Napoleon's Wars, Mistakes and Fall - Part I of V

Posted by Nick Efstathiadis in ,

 

"From the sublime to the ridiculous there is but one step."
                                                                         Napoleon Bonaparte

Napoleon crossing the Alps

An unglorified version of Napoleon leading his reserve army through the Alps in 1800, by Paul Delaroche in 1848, a painting now in the Louve. He was on his way to battle the Austrians in northern Italy. For the romantic version click here.

 

Napoleon, First Consul

According to paintings of Napoleon Bonaparte, his hair was cut short around the time that he became First Consul, adding to the discarding of long hair that was developing in men's hairstyles. In France, the style of women's clothing was changing too, to lighter dresses that revealed more of the shape of the body -- part of what some of the more conservative and religious of people saw as the decadence of the time.

In 1800, in his first year as First Consul, Napoleon led his army over the Alps.

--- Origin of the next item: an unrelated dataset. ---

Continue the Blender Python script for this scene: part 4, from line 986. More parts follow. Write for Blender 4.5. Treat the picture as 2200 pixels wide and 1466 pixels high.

And, in June of that year, with light field artillery that could easily be moved about, and the high morale of his troops, and his on-the-spot innovations, he crushed the Austrians at Marengo (125 kilometers east of Milan), which put France back in charge of the Po River valley.

Austria withdrew from its war against France in 1801. And, that year, Napoleon signed a concordant with the Papacy, mending the rift that had begun between the French Revolution and the Catholic Church in 1790. Catholics in France were to be free to practice their religion as they pleased, while the French government was to nominate bishops and pay the clergy.

In 1802, the war-weary British signed a treaty with France -- the Treaty of Amiens -- which returned to France Trinidad and other Caribbean islands. France remained in control of the Dutch and Belgian Netherlands and most of the Italian peninsula. The Treaty of Amiens left Europe with a balance of power of sorts, which Britain's leaders wished to maintain.

In early 1803, Napoleon still had troops in St. Domingue (Haiti), and he had Louisiana from Spain and was moving to acquire Florida. France also had ties with the Jefferson administration in the United States that were preferential over the British. The British, who still held Canada, felt their position in the New World endangered. And they saw indications that Napoleon was planning to dominate the Mediterranean Sea and the Middle East and feared for their trade routes in these parts of the world. They disliked signs that France was extending its power into western Germany. And rather than assure the British that they had nothing to fear, Napoleon enhanced British fears by moving to exclude Britain from the continent. Napoleon was also building up his military, adding troops from Piedmont to his war making capability and with Spain building his naval forces. Napoleon was not content with a balance of power, nor did he like the status quo. He did not love war, but he did like the glories of victory -- the source of admiration for him from the French people. Napoleon regarded another war with Britain as inevitable, and he was working toward fulfilling that expectation.

The British were not evacuating the island of Malta, as required by the Treaty of Amiens. They wanted to keep Malta and wanted France to withdraw from the United Netherlands and from Switzerland in exchange for Britain's recognition of France's annexation of the Italian island of Elba and its other gains in Italy. France did not agree and, on April 11, 1803, broke relations with Britain. Facing war with Britain, Britain's domination of the Atlantic and having lost hope concerning St. Domingue, France sold Louisiana territory to the United States. And on May 18, Britain declared war on France -- the two powers returning to their war of 1792-82, the British expecting it to be a war of attrition that would last many more years.

Code Napoleón

Napoleon, meanwhile, was streamlining the organization of France. He presided over thirty-six of the eighty-four sessions that produced what was called Code Napoleón. Marriages and divorces were to be civil -- in other words, outside the purview of the Church. There was to be government restructuring geared to honest administration, protection of property and wealth, and the Rights of Man and Citizen declared in 1789 was to be upheld, including equality before the law and freedom of the press. France was to have both private and public schools, with some of the early years of education in clerical schools, but all schooling was to be controlled by the state.

Under Code Napoleón the tradition of women as dependents was to continue. They could not make contracts or have bank accounts in their own name. Education was important to Napoleon. Women were to be educated mainly in that which was seen as making them good wives: in domestic skills and religious devotion.

Concerned about keeping his armies fed, Napoleon had offered a cash prize to anyone who developed reliable food preservation, and a food canning industry began in France.